T-Mobile Northeast forecloses the movants’ suggestion that the district court abused its discretion by not adequately considering their arguments for permissive intervention or by summarily denying the motion. Id. Moreover, to conclude that the district court did not abuse its discretion in denying the motion, we need not go beyond the express reasons the district court gave for denying intervention. Though its order was terse, the district court‘s reasoning need not be divined: the movant-intervenors did not show that the government would not adequately protect their interests and the amicus procedure provides sufficient opportunity for them to present their view.8 That reasoning, which as discussed above supports denial of intervention as of right, is also sufficient on this record to sustain the district court‘s discretion as to permissive intervention.
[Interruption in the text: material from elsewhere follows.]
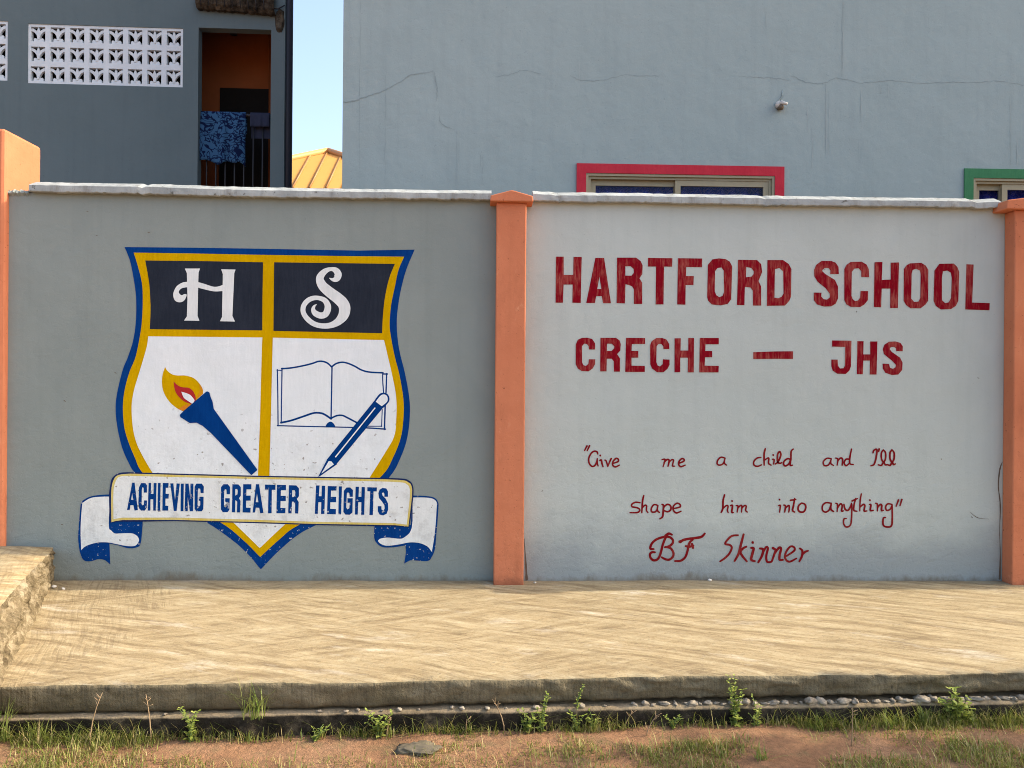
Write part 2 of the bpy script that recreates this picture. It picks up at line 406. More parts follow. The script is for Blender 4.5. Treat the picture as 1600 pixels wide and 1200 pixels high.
# raised driveway at the gate, with a broken flank
STEP_BASE = [on_z(85, 905, 0), on_z(82, 906, 0), on_z(62, 953, 0), on_z(31, 1012, 0), on_z(4, 1060, 0)]
STEP_BASE += [STEP_BASE[-1] + (STEP_BASE[-1] - STEP_BASE[-2]) * .9]
STEP_TOP = [on_z(83, 853, .22), on_z(76, 864, .22), on_z(45, 893, .22), on_z(20, 920, .22), on_z(0, 944, .22)]
d_ = STEP_TOP[-1] - STEP_TOP[-2]; STEP_TOP += [STEP_TOP[-1] + (STEP_TOP[-1] - STEP_TOP[0]).normalized() * .55]
def resample(P, n):
    L = [0]
    for a, b in zip(P, P[1:]): L.append(L[-1] + (b - a).length)
    out = []
    for k in range(n + 1):
        s_ = L[-1] * k / n
        for i in range(len(P) - 1):
            if s_ <= L[i + 1] + 1e-9: out.append(P[i].lerp(P[i + 1], (s_ - L[i]) / max(1e-9, L[i + 1] - L[i]))); break
    return out
n_ = 130; tb = resample(STEP_BASE, n_); tt = resample(STEP_TOP, n_)
mb = MB(); V = []; nr = 26
for i in range(n_ + 1):
    a, b = tt[i], tb[i]; yy = a.y
    for r in range(14):
        t = r / 13; x = -5.0 + (a.x + 5.0) * t
        V.append((x, yy + (b.y - yy) * 0, .22 + top_h(x, yy) - (.012 + .010 * nz(yy * 14, 3)) * (t == 1)))
    for r in range(1, 13):
        t = r / 12; p = a.lerp(b, t)
        k = .036 * nz(p.y * 9, t * 3.2, 4) + .034 * nz(p.y * 27, t * 7, 6) + .026 * nz(p.y * 61, t * 13, 1)
        V.append((p.x + k * (1 - .5 * t), p.y, .205 * (1 - t) + .012 * nz(p.y * 16, t * 5, 9) * (1 - t) - .004 * (r == 12)))
Fc = []; mt = []
for i in range(n_):
    for r in range(nr - 1): Fc.append((i * nr + r, i * nr + r + 1, (i + 1) * nr + r + 1, (i + 1) * nr + r)); mt.append(0 if r < 13 else 1)
# front end wall of the driveway
b0 = len(V); last = n_ * nr
for r in range(14): V.append((V[last + r][0], V[last + r][1] - .01, ZG - .05))
for r in range(13): Fc.append((last + r, last + r + 1, b0 + r + 1, b0 + r)); mt.append(1)
for r in range(13, nr - 1): Fc.append((last + r, last + r + 1, b0 + 13)); mt.append(1)
mb.add(V, Fc, 0, True); mb.m = mt
M = Mat('broken_concrete')
c = M.ramp(M.noise(M.pos(), 14, 7, .75), [(.32, (.07, .052, .03)), (.5, (.22, .175, .105)), (.66, (.42, .355, .24))])
c = M.mix(M.ramp(M.noise(M.pos(), 45, 4, .7), [(.56, 0), (.7, .8)]), c, (.14, .105, .065))
BROKEN = M.done(c, .95, M.bump(M.noise(M.pos(), 40, 6, .7), 1.0, .02), .1)
tag(mb.build('driveway', [SLABTOP, BROKEN]), kind='structure')

# ================================================================ BOUNDARY WALL
wall = empty('boundary_wall', (0, 0, 0), 'grey rendered roadside wall with a painted school crest and red lettering', 'wall')
CPX0, CPX1 = 773, 820                                  # middle pillar
pc = on_y(797, 600, -.1); PW = .0905
def pbox(name, x0, x1, y0, y1, z0, z1, mat, parent, bevel=.008, sub=None):
    m = MB(); m.box(x0, x1, y0, y1, z0, z1); return m.build(name, mat, parent, bevel=bevel)
xL = on_y(6, 600, 0).x - .02
ZT = on_y(400, 312, 0).z; ZTR = on_y(1200, 322, 0).z
rp = on_y(1584, 600, -.1)                              # right pillar's near edge
def wall_panel(name, x0, x1, z, mat):
    m = MB(); n = 60; rws = 40; V = []
    for j in range(rws + 1):
        for i in range(n + 1):
            x = x0 + (x1 - x0) * i / n; zz = -.1 + (z + .1) * j / rws
            V.append((x, .0004 * nz(x * 1.1, zz * 1.1, 5), zz))
    fr_ = [(j * (n + 1) + i, j * (n + 1) + i + 1, (j + 1) * (n + 1) + i + 1, (j + 1) * (n + 1) + i) for j in range(rws) for i in range(n)]
    m.add(V, fr_, 0, True)
    m.box(x0, x1, .012, .16, -.1, z - .001)
    return m.build(name, mat, wall, fix=False)
pl = wall_panel('panel', xL - .02, pc.x, ZT + .02, GREY_L); pl['label'] = 'mid grey wall panel behind the shield crest'
pr = wall_panel('panel', pc.x, rp.x + .1, ZTR + .02, GREY_R); pr['label'] = 'paler grey wall panel behind the red lettering'
wall_panel('panel', rp.x + .1, rp.x + 3.2, ZTR + .02, GREY_R)

def pillar(cx, halfw, z0, z1, proud, capdata, y1=.21):
    m = MB(); m.box(cx - halfw, cx + halfw, -proud, -.001, z0, z1)
    m.box(cx - halfw, cx + halfw, .161, .18, z0, z1)
    p = m.build('pillar', ORANGE, wall, bevel=.007)
    hw, zb, zs, zp = capdata; y0 = -proud - .035
    m = MB()
    prof = [(cx - hw, zb), (cx + hw, zb), (cx + hw * .97, zs), (cx, zp), (cx - hw * .96, zs)]
    V = [(x, y0, z) for x, z in prof] + [(x, y1, z) for x, z in prof]
    m.add(V, [(0, 1, 2, 3, 4), (9, 8, 7, 6, 5)] + [(i, (i + 1) % 5, 5 + (i + 1) % 5, 5 + i) for i in range(5)])
    m.build('cap', ORANGE, p, bevel=.006)
    return p
yc = -.135
a = on_y(766.5, 314, yc); b = on_y(834.5, 314, yc)
pillar(pc.x, (on_y(821, 600, -.1).x - on_y(774, 600, -.1).x) / 2, -.05, a.z, .1, ((b.x - a.x) / 2, a.z, on_y(770, 305, yc).z, on_y(798, 296.5, yc).z))
a2 = on_y(1573, 326, yc)
hwr = .0905
rc = rp.x + hwr
pillar(rc, hwr, -.05, a2.z, .1, (rc - a2.x, a2.z, on_y(1564, 312, yc).z, on_y(1600, 307, yc).z), y1=.03)

def coping(segs, bevel_back=.18):
    """front edge traced as (px, top, bottom) rows"""
    m = MB(); V = []; yf = -.045
    rowsx = []
    for (p0, t0, b0), (p1, t1, b1_) in zip(segs, segs[1:]):
        k = max(2, int((p1 - p0) / 3))
        for i in range(k): q = i / k; rowsx.append((p0 + (p1 - p0) * q, t0 + (t1 - t0) * q, b0 + (b1_ - b0) * q))
    rowsx.append(segs[-1])
    for px, t, bb in rowsx:
        A = on_y(px, t, yf); B = on_y(px, bb, yf); x = A.x
        j = .002 * nz(x * 4, 1) + .0022 * nz(x * 23, 7); j2 = .005 * nz(x * 9, 3) + .006 * nz(x * 41, 5)
        zt = A.z + j; zb_ = B.z + j2
        V += [(x, -.0005, zb_ + .002), (x, yf + .004, zb_), (x, yf + j * .5, zb_ + .004), (x, yf + .002 * nz(x * 25, 9), (zt + zb_) / 2), (x, yf + .001, zt - .003),
              (x, yf + .004, zt), (x, yf + .075, zt + .034 + .003 * nz(x * 8, 2)), (x, bevel_back, zt + .032), (x, bevel_back + .01, zb_)]
    nr = 9
    Fc = [(i * nr + r, i * nr + (r + 1) % nr, (i + 1) * nr + (r + 1) % nr, (i + 1) * nr + r) for i in range(len(rowsx) - 1) for r in range(nr)]
    Fc += [tuple(range(nr)), tuple((len(rowsx) - 1) * nr + r for r in range(nr))]
    m.add(V, Fc, 0, False)
    return m.build('coping', COPE, wall)
coping([(45, 288, 299), (140, 290, 301), (215, 291, 302), (222, 293, 304), (230, 291, 303), (340, 295, 306), (382, 296, 307), (500, 298, 309), (560, 299, 309.5), (700, 301, 311), (768, 301.5, 312)])
coping([(833, 302, 313), (862, 303.5, 314.5), (868, 304.5, 315), (1000, 305.5, 316), (1040, 306.5, 317), (1190, 309, 320), (1197, 311, 322), (1204, 309.5, 320.5), (1358, 312, 322), (1440, 313, 323), (1520, 314, 324), (1527, 316, 326), (1565, 314.5, 324)])
coping([(1640, 316, 326), (1900, 322, 332), (2300, 328, 340)])
# broken grout under the coping's open end
m = MB(); n = 24; V = []
for k in range(n + 1):
    px = 12 + 35 * k / n; a_ = on_y(px, 297.5 + 3.5 * nz(k * .37, 2) + 2.5 * nz(k * 1.1, 7), -.006); b_ = on_y(px, 306 + 3 * nz(k * .5, 9), -.0015)
    V += [(b_.x, b_.y, b_.z), (a_.x, -.016 - .008 * nz(k * .8, 4), (a_.z + b_.z) / 2), (a_.x, a_.y, a_.z), (a_.x, .11, a_.z + .006 * nz(k * .6, 1))]
m.add(V, [(4 * k + q, 4 * k + q + 1, 4 * k + q + 5, 4 * k + q + 4) for k in range(n) for q in range(3)], 0, False)
m.build('broken_mortar', GREY_L, wall)

# ---------------------------------------------------------------- painted shapes on the wall
def conv(pts, crop):
    ox, oy, s_ = crop
    return [(ox + x / s_, oy + y / s_) for x, y in pts]
OFF = {'n': 0}
WALL_OFF = .0006
def nextoff(base): OFF['n'] += 1; return WALL_OFF + base * .45 + (OFF['n'] % 23) * .00002
def poly_to(m, pts, off, holes=(), mi=0):
    loops = [[Vector((x, -y, 0)) for x, y in L] for L in [pts] + list(holes)]
    flat = [p for L in loops for p in L]
    tris = tessellate_polygon(loops)
    o = nextoff(off)
    V = [on_y(p.x, -p.y, -o) for p in flat]
    Fs = []
    for t in tris:
        a, b, c = (V[i] for i in t)
        nrm = (b - a).cross(c - a)
        Fs.append(t if nrm.y < 0 else t[::-1])
    m.add(V, Fs, mi)
def stroke_to(m, pts, widths, off, mi=0, n=6, smooth=True, wob=.06):
    """a brush stroke: round-ended ribbon of varying width (pixels of the photo)"""
    if not isinstance(widths, (list, tuple)): widths = [widths * .85] + [widths] * (len(pts) - 2) + [widths * .8] if len(pts) > 2 else [widths, widths * .85]
    P = [(p[0], p[1], w_) for p, w_ in zip(pts, widths)]
    S = cr(P, n) if smooth and len(P) > 2 else [Vector(P[0]).lerp(Vector(P[-1]), k / 6) for k in range(7)]if len(P) == 2 else [Vector(p) for p in P]
    L = []; Rr = []
    for i, p in enumerate(S):
        t = S[min(i + 1, len(S) - 1)] - S[max(i - 1, 0)]; t = Vector((t.x, t.y)); t = t.normalized() if t.length > 1e-6 else Vector((1, 0))
        nn = Vector((-t.y, t.x)); ww = p.z / 2 * (1 + wob * nz(p.x * .35, p.y * .35, 1))
        c0 = Vector((p.x, p.y)); L.append(c0 + nn * ww); Rr.append(c0 - nn * ww)
    o = nextoff(off); V = []; Fs = []
    for a, b in zip(L, Rr): V += [on_y(a.x, a.y, -o), on_y(b.x, b.y, -o)]
    for i in range(len(L) - 1): Fs.append((2 * i, 2 * i + 1, 2 * i + 3, 2 * i + 2))
    m.add(V, Fs, mi)
    for e, q in ((0, S[0]), (-1, S[-1])):                     # round ends
        o2 = nextoff(off); r = q.z / 2; V = [on_y(q.x + r * math.cos(k * math.pi / 5), q.y + r * math.sin(k * math.pi / 5), -o2) for k in range(10)]
        m.add(V, [tuple(range(10))], mi)
def facing(o):
    me = o.data
    for p in me.polygons:
        if p.normal.y > 0: p.flip()
    me.update(); return o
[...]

See id. at 41 (“To begin, a district court considering requests for permissive intervention should ordinarily give weight to whether the original parties to the action adequately represent the interests of the putative intervenors.“); Mass. Food Ass‘n, 197 F.3d at 568 (affirming denial of motion for permissive intervention when “[t]he district court reasonably concluded that the Commonwealth was adequately representing the interests of everyone concerned to defend the statute and that any variations of legal argument could adequately be presented in amicus briefs“).
IV. Conclusion
The district court‘s order denying the Foundation for Individual Rights in Education, Independent Women‘s Law Center, and Speech First, Inc.‘s motion to intervene is AFFIRMED.